The opening guitars in “I Will Always Love You, Alright,” are enough to feel like a sucker punch, providing a masterful theater for the earnest and tender lyrics to come. The song is about loving people despite the way things end. It is a song born from dust settling, speaking with the clarity of understanding why something didn’t work and having love leftover, anyhow. 

“All Around Beauty” is pure fun. It’s a celebration of his new girl and a forced path on the high road. Leaning more country, the track is aimed at a cowboy who’s hard to forget but who you don’t have the space to hold anymore. Like with so much of Noelle, it’s full of clarity in difficult and heartbreaking circumstances. Nep always leaves room for hope. 

Rising back up in “July (It Feels So Lovely to Cry),” Nep blares a refreshing and joyful new lease on life. There’s something intoxicating and necessary in a refrain saying “I think I might love life again.” Trumpets blare and the song sounds like a celebration, which is exactly what it is. 

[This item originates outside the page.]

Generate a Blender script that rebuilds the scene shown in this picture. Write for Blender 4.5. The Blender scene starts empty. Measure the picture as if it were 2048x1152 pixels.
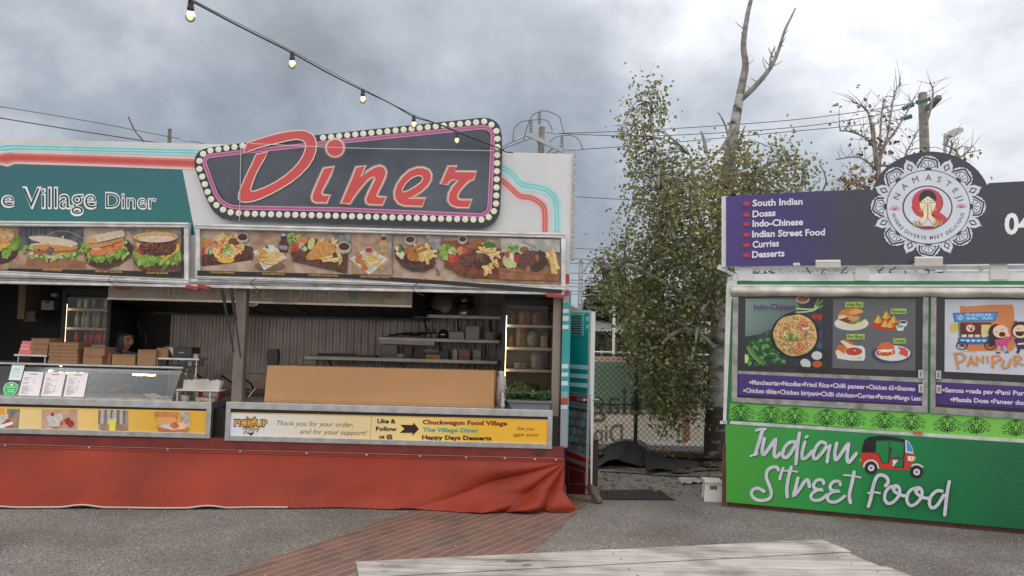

An apt big finish, “Florida Girl” is a love letter to a hometown and a final send-off to a lame ex. With notes of Sugar Ray, the song gives the feeling of a personal army lifting you up and sending you on your way to bigger and brighter things. It’s enough to dance about, liberating in all its glory. As with Noelle as a whole, Nep makes us believe that maybe there’s a Florida Girl in all of us.